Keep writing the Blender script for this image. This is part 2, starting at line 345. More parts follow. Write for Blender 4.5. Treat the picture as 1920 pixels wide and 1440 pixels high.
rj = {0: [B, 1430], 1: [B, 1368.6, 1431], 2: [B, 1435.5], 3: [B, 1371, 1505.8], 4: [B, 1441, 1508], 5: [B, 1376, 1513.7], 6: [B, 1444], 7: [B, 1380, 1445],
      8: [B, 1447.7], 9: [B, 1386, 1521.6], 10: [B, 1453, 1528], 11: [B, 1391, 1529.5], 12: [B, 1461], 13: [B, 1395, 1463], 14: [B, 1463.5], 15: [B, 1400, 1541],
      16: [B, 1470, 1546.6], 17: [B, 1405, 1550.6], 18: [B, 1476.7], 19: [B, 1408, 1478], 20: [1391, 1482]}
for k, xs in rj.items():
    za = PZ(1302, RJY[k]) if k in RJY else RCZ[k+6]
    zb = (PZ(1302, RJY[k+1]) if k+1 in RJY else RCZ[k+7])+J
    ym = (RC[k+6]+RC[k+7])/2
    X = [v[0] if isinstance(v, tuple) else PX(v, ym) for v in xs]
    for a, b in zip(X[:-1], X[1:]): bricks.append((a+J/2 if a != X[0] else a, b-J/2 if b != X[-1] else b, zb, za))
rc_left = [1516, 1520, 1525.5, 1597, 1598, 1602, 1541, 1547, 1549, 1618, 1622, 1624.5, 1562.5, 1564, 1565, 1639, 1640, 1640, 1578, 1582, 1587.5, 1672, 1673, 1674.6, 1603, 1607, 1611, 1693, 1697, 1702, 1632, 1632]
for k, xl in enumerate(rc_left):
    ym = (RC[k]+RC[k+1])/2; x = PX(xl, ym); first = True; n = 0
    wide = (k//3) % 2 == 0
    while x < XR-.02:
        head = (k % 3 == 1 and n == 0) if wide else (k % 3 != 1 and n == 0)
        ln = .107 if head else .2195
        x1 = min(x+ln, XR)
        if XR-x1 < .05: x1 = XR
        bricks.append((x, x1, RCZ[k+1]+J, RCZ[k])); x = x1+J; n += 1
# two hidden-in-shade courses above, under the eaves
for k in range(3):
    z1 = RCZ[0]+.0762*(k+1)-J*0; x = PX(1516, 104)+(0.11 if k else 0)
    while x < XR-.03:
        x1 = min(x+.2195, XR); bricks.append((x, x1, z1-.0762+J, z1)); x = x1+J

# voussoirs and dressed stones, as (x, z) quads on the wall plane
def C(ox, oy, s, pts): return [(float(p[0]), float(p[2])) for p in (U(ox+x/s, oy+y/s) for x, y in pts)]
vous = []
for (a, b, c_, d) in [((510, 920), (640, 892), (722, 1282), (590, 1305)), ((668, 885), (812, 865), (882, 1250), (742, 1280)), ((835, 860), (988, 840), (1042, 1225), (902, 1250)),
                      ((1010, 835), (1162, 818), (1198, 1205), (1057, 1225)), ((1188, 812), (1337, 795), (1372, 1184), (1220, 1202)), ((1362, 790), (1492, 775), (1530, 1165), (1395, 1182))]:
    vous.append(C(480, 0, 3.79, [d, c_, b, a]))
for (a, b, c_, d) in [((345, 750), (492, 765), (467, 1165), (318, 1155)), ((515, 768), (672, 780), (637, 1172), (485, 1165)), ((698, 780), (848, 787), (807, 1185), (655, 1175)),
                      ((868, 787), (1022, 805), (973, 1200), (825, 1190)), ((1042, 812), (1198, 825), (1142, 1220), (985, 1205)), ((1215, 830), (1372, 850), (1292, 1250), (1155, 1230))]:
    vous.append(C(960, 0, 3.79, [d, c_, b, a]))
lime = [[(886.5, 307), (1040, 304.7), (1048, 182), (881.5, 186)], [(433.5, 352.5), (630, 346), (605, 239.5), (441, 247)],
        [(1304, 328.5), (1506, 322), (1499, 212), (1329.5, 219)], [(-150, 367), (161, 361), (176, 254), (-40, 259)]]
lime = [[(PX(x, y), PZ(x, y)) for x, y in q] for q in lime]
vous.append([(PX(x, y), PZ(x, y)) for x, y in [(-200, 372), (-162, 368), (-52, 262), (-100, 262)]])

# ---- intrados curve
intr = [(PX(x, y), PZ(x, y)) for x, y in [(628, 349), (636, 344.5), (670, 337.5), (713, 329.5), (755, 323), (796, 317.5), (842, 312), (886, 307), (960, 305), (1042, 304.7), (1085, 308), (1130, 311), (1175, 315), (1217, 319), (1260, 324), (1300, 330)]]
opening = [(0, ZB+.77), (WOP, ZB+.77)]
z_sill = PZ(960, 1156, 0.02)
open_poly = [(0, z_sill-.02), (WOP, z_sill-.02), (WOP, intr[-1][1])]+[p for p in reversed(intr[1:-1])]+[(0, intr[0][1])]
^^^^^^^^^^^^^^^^
=== Task directions ===
Scan the material for lines with the word "wide", and copy each line you find.

=== Output for this task ===
Keep writing the Blender script for this image. This is part 2, starting at line 345. More parts follow. Write for Blender 4.5. Treat the picture as 1920 pixels wide and 1440 pixels high.
    wide = (k//3) % 2 == 0
        head = (k % 3 == 1 and n == 0) if wide else (k % 3 != 1 and n == 0)